Relatif à nos seules attentes et projets, ce que nous rêvons sous l’opprobre, vampire, cannibale, oppressif et jouissif des monstres, est en quelque sorte isolé de leur système et de leur non vie, et prélevé dans le foisonnement infini notre réalité originelle, imperdable et jamais pervertie depuis des siècles par le halo de l’impiété, ce ne sont pas les merdes post-indépendance, estampillés gardiens du temples néo-colonial, matons d’un jarnicoton qui nous renie tout aussi, tous autant que nous sommes, qui réussiront en quoi que ce soit à nous détruire en tant qu’entité homogène et séculière. Au contraire, il n’y a rien de plus dans ce que nous imaginons, et encore plus notre liberté et notre indépendance, que ce que nous ’y mettons, c’est cela l’essentiel, le but à atteindre, le flambeau à transmettre et le point d’horizon à ne jamais perdre de vue. Alors qu’il peut nous arriver dans la réalité de trouver ce que nous ne cherchions pas,sous d’autres cieux plus clément, il est vain de chercher dans les situations et les chimères que le dictateur façonne de l’avenir, ce que nous n ‘avons pas déjà trouvé ailleurs, c’est-à-dire la paix des chiens, celle de l’esprit et de l’âme, nous n’avons rien à perdre, car nous avons déjà tout perdu avant de commencer, car tout ce nous voulons bâtir ne peut se faire ni à l’ombre de la dictature, ni dans la réconciliation avec le régime, ni en tournant la page et que justice ne soit pas faite, une démocratie, un liberté acquise à ce prix et à ces compromissions, ne nous donnera aucune espèce d’indépendance. Mais, par une sorte de chiasme paradoxal, c’est précisément l’infinie richesse de notre réel historique et culturel qui nous fera éprouver, qui nous fait éprouver, du moins pour les plus conscients d’entre nous, la précarité de leur système liberticide et, corrélativement, l’infinie pauvreté de l’imaginaire qui leur en fait éprouver la consistance.
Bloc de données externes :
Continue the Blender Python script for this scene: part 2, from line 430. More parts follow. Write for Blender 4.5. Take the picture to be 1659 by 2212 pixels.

Telle est l’originaire et insurmontable contradiction d’être ou ne pas être indépendant, et c’est toujours par rapport à quoi et à quel degré, d’après tout ce que j’ai lu, d’après ce que les anciens m’ont raconté, l’esprit tunisien, l’individu tunisien subit une aussi forte dépendance et encore plus dramatique et plus morbide sous ben Ali que sous le colonialisme français par exemple, Tout désir d’indépendance chez le tunisien d’aujourd’hui porte en lui sa part de déchirure et de violence, désir de rompre avec son passé, de briser carrément ses racines, de partir loin dans l’oubli et de vivre cette indépendance par procuration à travers les rencontres et bien souvent la schizophrénie et les drames, Tout dans désir de transcendance qui étreigne le vide et toujours plus d’interdits, une sorte de transmigration trompeuse mais apaisante, dans une liberté vierge de tout repère mais qui est souvent une totale négation de son moi le plus intime, tout aussi et d’une façon enfariné d’immanence, désir de la contingence poussé à la nausée et désir de la nécessité et le vouloir être autre chose que soi même, pire que l’aliénation, c’est presque aussi dramatiquement schématisé au complexe de Michael Jackson. Désir d’innover le superflu, le toujours plus dans l’individualisme le plus aveugle et désir de conserver une sorte de jardin secret, où l’illusion et l’aigreur font des ravages, abstrait et virtuel sans la révolte et la colère, désir de l’ultimité au paroxysme de l’impuissance et de la douleur. Il s’agit si peu de désirs différents qu’on n’accomplit jamais l’un sans quelque déception d’éprouver l’autre inaccompli, mais qui au fond, donnent la preuve de la sujétion de l’être tunisien à des forces paradoxalement contraires au niveau de l’idéal, mais séduite rationnellement dans le même arbitraire pour le limiter en tout à leur seule dépendance.

Se battre,exiger malgré tout et en toute circonstance sa liberté et son indépendance, être indéfiniment confronté aux aléas de l’avenir et à la précarité du présent, ce ne sont pas les marques d’une condition déchue, d’un état de décomposition, d’un échec consommé, ni d’une proscription du genre humain libre et démocratique : c’est à la fois le dynamisme de la dignité et l’exercice du temps, c’est à la fois l’honneur de vivre debout et le courage de ne jamais renoncer. C’est tout simplement existé malgré eux. Car la vie absolue, la pure intensité des événements et des situations n’existent que pour ceux qui en sont dignes.